Luckily, I haven't moved into that pathological side of the neat freak. I'm not after all, an obsessive hand-washer, but I am bold enough to call out a man who doesn't wash his hands when he just used the rest room. Even a stranger once. But if I found out that the need for constant "order" caused some extreme distress or problems in my relationship, it's time to make an appointment to the head doctor.


The chat I had with some friends once even extended the whole "order" thing as bringing one closer to God. Yes, you read that right. For some odd reason, conventional wisdom holds that neatness is the “morally superior” choice.


It's said that neat people are generally conscientious. They pay attention to order and think before they act. I guess this is true to a degree. I would want that guy to be up there in the air traffic control tower or even flying a plane for instance. But there's no way I'm not going to think that neatness does not have some drawbacks. It's got to.


I may be neat, but I don't like predictability which is what I would be doing if I made my entire environment "neat." I'm a creative person and all of that neatness would be a loss of creativity. And then there is time. I guess, yeah messy people waste alot of time rummaging for their keys. But, I would also think that a neat person would spend as much time if not more constantly putting things away throughout the day, while those who let things pile up and tackle them in one chunk save precious minutes in the long run.

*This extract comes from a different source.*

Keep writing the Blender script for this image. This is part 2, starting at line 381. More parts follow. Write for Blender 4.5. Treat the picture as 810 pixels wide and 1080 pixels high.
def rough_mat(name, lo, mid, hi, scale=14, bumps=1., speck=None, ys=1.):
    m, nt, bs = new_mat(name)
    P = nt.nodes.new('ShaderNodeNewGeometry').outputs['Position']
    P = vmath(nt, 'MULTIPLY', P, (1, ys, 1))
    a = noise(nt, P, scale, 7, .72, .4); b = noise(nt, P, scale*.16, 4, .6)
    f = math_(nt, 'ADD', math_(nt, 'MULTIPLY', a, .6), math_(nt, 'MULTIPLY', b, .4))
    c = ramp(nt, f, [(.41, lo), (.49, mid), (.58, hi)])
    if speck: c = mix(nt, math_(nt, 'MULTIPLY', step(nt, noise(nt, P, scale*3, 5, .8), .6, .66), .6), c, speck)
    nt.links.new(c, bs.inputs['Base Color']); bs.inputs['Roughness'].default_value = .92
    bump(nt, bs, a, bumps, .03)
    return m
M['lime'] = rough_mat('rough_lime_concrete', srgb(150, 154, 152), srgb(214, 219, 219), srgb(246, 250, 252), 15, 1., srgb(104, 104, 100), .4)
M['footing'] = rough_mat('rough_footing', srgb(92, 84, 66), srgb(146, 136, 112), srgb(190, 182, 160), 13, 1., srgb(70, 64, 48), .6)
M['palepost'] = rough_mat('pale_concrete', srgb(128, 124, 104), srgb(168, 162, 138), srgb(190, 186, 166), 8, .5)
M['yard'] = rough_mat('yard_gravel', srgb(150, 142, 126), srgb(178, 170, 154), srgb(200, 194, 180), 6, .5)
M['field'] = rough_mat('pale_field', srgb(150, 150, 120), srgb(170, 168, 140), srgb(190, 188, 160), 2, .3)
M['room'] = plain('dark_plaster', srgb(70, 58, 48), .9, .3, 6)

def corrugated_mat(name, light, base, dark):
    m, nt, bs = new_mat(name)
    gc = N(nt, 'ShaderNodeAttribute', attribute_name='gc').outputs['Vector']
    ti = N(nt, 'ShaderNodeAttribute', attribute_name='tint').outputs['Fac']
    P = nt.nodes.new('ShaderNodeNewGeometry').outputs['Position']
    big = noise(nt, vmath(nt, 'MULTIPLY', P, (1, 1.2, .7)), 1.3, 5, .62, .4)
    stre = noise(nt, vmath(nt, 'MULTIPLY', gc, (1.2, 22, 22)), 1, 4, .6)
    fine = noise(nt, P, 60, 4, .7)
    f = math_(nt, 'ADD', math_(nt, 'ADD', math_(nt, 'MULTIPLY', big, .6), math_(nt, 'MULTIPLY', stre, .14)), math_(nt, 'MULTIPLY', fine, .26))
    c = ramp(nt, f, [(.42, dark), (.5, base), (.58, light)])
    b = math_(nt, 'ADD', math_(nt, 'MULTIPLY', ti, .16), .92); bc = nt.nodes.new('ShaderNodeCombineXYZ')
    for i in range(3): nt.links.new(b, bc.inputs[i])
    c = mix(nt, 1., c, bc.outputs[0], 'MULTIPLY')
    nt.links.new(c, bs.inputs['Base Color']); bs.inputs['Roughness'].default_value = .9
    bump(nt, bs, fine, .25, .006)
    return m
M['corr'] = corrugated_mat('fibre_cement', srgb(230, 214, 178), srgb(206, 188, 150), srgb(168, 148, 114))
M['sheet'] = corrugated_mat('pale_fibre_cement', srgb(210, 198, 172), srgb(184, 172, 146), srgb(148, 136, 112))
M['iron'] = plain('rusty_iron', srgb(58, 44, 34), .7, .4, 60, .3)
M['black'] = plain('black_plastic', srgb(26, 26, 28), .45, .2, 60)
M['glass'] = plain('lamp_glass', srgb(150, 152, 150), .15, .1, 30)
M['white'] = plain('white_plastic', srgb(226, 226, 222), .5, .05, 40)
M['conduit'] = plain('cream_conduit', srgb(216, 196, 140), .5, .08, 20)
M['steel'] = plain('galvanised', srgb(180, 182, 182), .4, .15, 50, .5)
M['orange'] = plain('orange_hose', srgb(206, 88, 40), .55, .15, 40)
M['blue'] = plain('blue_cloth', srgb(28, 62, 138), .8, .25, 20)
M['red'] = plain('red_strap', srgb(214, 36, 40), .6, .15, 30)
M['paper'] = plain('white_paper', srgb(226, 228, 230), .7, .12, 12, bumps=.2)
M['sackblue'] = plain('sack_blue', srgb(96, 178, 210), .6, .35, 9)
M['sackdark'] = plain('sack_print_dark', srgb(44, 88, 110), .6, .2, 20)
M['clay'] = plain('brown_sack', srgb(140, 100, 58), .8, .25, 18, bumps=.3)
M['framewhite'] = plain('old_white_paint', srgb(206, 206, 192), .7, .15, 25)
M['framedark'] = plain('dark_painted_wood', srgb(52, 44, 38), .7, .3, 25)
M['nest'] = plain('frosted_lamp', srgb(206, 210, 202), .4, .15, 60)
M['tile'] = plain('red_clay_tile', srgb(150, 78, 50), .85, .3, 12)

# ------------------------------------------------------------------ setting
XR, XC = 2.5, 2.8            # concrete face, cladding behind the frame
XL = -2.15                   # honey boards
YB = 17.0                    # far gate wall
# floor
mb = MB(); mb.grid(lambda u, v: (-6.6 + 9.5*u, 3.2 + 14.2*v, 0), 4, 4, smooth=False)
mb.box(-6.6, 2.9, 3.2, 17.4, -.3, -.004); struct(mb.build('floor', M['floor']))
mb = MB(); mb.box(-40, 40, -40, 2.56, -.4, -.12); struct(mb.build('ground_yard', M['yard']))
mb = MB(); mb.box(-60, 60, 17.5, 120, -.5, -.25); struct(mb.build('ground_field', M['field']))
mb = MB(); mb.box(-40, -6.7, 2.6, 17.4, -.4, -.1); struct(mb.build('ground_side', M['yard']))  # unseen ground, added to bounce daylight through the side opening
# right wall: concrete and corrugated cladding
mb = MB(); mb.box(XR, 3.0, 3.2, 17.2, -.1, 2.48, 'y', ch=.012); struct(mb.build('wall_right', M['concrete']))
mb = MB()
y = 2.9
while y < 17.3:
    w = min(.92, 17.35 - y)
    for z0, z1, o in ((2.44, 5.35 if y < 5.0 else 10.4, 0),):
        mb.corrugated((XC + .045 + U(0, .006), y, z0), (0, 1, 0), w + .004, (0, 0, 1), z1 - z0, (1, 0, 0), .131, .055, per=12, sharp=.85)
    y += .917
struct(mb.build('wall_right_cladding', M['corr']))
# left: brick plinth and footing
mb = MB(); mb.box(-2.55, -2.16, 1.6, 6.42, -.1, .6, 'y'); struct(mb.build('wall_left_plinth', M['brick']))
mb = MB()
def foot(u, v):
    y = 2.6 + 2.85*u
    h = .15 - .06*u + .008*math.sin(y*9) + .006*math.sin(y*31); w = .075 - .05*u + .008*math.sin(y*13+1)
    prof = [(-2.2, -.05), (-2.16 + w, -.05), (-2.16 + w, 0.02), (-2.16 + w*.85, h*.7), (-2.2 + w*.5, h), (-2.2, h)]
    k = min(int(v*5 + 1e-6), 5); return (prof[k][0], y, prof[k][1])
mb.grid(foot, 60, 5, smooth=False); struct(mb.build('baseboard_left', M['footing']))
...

I know some neat people who are just bad with time management and lose alot of time because of disorder. Daaaag! I've actually tried to be different and be purposely disorderly. But like I said, I am who I am. I simply don't have that thing in me to suggest otherwise and I wasn't built that way. In some way, I think I'm actually a prisoner to it.

Oh well, enough of that. Now, excuse me as I go take a shower, alphabetize my dvd collection again and prepare to go to the airport. This post took 1 minute longer than I thought that it would to write it up. - wink- Later family!